Oxalá alguém encontrasse em mim uma frase inspiradora, uma obra, um êxtase da eternidade, que o levasse a criar algo perfeito. Tornaria perfeita a minha vida. Tornar-me-ia algo definido e cada partícula que me constitui seria matéria à sua maneira.

4.12.12

de que importa concretamente quem somos? de que importa a busca do que não somos, nos move, implacável, de que importa? se procuramos o inconcreto, se queremos mais do que o impossível, se nos desventramos na análise científica de interiores fechados em exterior. matéria, reles matéria somos, poderemos mais?

o mito é o orgasmo dos cosmos. nós, os cosmos. morremos morremos morremos A MORTE É A VIDA, MAIS QUE A VIDA

peço-te então que nasças, e morras e nasças e morras cada vez mais.

28.11.12

morremos e ficamos
simultaneamente
morremos nós e as nossas ideias permanecem
nas nossas consciências.
o problema reside aí, na transcrição apressada de pensamentos
que não podem ser descritos, sumariados em palavras, por mais caras que estas sejam
o que se sente
sente-se
descreve-lo é tirar-lhe o sentido
egoistamente
mente então ao criares projecções poéticas de ti mesma
nada poderá ser exactamente o que és
nem ninguém poderá concretamente ler quem sou.

8.11.12

a utopia jaz.
se não estás eu não estou.
não existas se por ti não é.
poia és ainda dos vivos? espero aqui por ti?
ou enterramos juntas o projecto de projecção dela, utopia.
morremos? ou ficamos? pregunto-te

?

18.10.12

deixa que eu flua

Derreto-me continuamente, pois claro, deixo que este subatómico eu se assuma e liberto-me, escapo-me das paredes que não possuo, que deixei de possuir, repentinamente - sem que desse conta de tal.
E sou livre de uma vez, vou alternando entre os estados físicos que me convêm mais ao momento, sou livre e consigo respirar embora todos os odores e vapores se tenham já consumido (e assim sendo já nada tenho para inspirar, já nenhuma realidade me cativa e interessa, toda a fusão entre o eu e o tu se desvaneceu).
E nesta prisão redonda a que uns chamam de planeta Terra, outros apenas crânio, cérebro, mente, alma, razão, nestes conceitos supérfluos, ideias já muito pré-concebidas da realidade, de uma qualquer realidade, entorpeço-me, caio, pereço sem que morra de facto. Até que um dia, por explodir todo o meu ser, toda a minha consciência, por todas as partículas que sou se tornarem uma, por libertar toda a energia trivial que guado estupidamente, bem contida e encafuada nos recônditos da minha pessoa, olho para cima e finalmente vejo - não com os olhos mas com a minha profunda e confusa existência.


27.8.12

quero que me continues

cheiros. dilantando memórias em fragrancias imperceptíveis do que em espaços se perdeu.
uma sala a céu aberto: uma só parede sem vértices. uma só e contínua irregularidade fechada mas aberta, a céu. a memória dos cheiros está incrustada na parede, não possuis a parede, o ar nunca foi teu. penetrou-te indiferente, fundiu-se no mais profundo molecular e atómico que temes ser, abandonou-te ao corte rasgado da recordação acutilante. o NUNCA MAIS.  irreversívelmente embriagado pelo perfume do antes, cais num chão que te coloca o céu visível, mais longe, longe, esta parede disforme que te cerca, que te corrói, que te come.

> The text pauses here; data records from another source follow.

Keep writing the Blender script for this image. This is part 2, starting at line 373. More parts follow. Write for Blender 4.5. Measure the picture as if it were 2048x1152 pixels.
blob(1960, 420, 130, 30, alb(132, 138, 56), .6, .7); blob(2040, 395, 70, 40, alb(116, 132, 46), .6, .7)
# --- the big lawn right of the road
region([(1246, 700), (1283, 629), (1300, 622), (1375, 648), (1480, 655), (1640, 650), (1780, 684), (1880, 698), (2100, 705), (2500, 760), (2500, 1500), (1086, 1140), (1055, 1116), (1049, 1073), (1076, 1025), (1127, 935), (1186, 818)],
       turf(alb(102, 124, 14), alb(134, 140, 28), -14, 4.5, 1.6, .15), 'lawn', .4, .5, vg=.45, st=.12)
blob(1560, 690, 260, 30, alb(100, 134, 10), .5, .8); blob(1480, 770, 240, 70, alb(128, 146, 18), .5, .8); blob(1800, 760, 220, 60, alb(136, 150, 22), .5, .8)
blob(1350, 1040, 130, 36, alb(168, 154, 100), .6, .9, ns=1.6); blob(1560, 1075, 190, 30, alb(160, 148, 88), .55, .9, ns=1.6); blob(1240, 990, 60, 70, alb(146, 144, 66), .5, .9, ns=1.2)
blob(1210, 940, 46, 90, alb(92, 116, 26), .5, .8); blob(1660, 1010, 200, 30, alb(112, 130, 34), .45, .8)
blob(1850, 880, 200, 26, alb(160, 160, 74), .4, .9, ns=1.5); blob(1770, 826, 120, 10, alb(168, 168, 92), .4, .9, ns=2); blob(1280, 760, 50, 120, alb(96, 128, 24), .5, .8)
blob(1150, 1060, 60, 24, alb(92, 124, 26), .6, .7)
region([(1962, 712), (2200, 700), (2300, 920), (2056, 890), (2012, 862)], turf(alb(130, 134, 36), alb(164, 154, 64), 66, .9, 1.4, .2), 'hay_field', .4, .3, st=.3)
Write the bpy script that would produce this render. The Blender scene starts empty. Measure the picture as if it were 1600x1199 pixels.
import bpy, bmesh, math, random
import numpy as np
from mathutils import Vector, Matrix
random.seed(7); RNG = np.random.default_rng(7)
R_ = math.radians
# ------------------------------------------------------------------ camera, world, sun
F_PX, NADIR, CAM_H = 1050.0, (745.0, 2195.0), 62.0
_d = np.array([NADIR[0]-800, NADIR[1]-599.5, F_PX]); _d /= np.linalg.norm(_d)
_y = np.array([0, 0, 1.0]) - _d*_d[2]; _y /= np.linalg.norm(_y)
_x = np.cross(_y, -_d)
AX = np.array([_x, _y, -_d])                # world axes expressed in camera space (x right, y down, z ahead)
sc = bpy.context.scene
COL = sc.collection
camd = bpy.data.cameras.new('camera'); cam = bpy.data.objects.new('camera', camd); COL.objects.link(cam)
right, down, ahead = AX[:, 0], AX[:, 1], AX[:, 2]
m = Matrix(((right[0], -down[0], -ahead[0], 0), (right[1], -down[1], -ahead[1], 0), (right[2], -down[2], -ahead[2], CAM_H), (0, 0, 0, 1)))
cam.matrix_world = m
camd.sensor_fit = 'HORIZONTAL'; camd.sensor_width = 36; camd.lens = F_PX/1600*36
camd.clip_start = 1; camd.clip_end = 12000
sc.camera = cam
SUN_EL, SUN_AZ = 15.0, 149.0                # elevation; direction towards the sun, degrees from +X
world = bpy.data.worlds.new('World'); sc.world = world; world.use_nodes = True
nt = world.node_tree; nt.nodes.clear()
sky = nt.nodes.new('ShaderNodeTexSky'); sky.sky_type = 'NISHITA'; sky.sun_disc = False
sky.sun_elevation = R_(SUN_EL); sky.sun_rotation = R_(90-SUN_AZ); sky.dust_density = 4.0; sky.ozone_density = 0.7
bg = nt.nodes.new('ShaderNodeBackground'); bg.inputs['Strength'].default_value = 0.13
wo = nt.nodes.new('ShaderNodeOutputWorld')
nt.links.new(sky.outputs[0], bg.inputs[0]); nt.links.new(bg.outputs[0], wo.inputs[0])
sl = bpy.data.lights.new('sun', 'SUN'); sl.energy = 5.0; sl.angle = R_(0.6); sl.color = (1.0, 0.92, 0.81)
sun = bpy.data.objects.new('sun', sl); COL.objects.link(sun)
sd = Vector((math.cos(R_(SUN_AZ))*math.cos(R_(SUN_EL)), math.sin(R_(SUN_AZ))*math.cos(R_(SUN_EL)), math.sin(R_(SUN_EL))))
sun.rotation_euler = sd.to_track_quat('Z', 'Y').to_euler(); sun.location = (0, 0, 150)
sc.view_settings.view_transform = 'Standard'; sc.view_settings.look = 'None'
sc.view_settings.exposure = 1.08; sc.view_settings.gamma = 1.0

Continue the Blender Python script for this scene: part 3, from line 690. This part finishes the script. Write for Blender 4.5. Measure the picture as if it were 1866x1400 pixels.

diz-me como escaparás. conta-mo como se me descascasses o craneo.

14.7.12

Utopos.
Conceito inconcebível enquanto parte de um todo, englobando toda a envolvente material.

o sol congela na linha do horizonte sem que a luz esmoreça de rompante. o conceito inconcebível concebe-se.
utopia. algures num outro lado do planeta um calor abrasador retorna a escorrer suor nos corpos estafados.
a continuidade das coisas mantém-se constante imutável transparente permanente camuflada.
utopia. não gravamos cheiros na memória, antes gravamos memórias nos cheiros.

28.5.12

Curvas planas côncavas em traços desalmados e quase nada humanos. Labaredas partículas minúsculas que se convertem em partículas minúsculas espaços vazios não preenchidos e somos carne e osso somos vida e pequenos minúsculos espaços vazios. O oxigénio mantém-se consumido quase diluido na atmosfera nauseabunda que tresanda a nós destas paredes caiadas já um pouco lascadas paupérrimas e sensaboronas e pode ser que o quarto sem janelas cresça iluminado aquando do nascer das pequenas partículas reactoras. Pensar que dentro de nós se perpetua a impensável inimaginável inconcebível energia para despoletar o rebentar de uma bomba atómica que arrasaria todo o verde que o mundo vai rareando, será legítima essa associação? Mas enquanto as curvas planas côncavas suadas em traços desalmados frenéticos nada humanos e inadaptados são percorridas num arrepio solene tudo se consome e as partículas minúsculas que não passam de pequenos minúsculos espaços vazios bastam para que se consuma o pobre desalento vítreo das nossas consciências pesadas.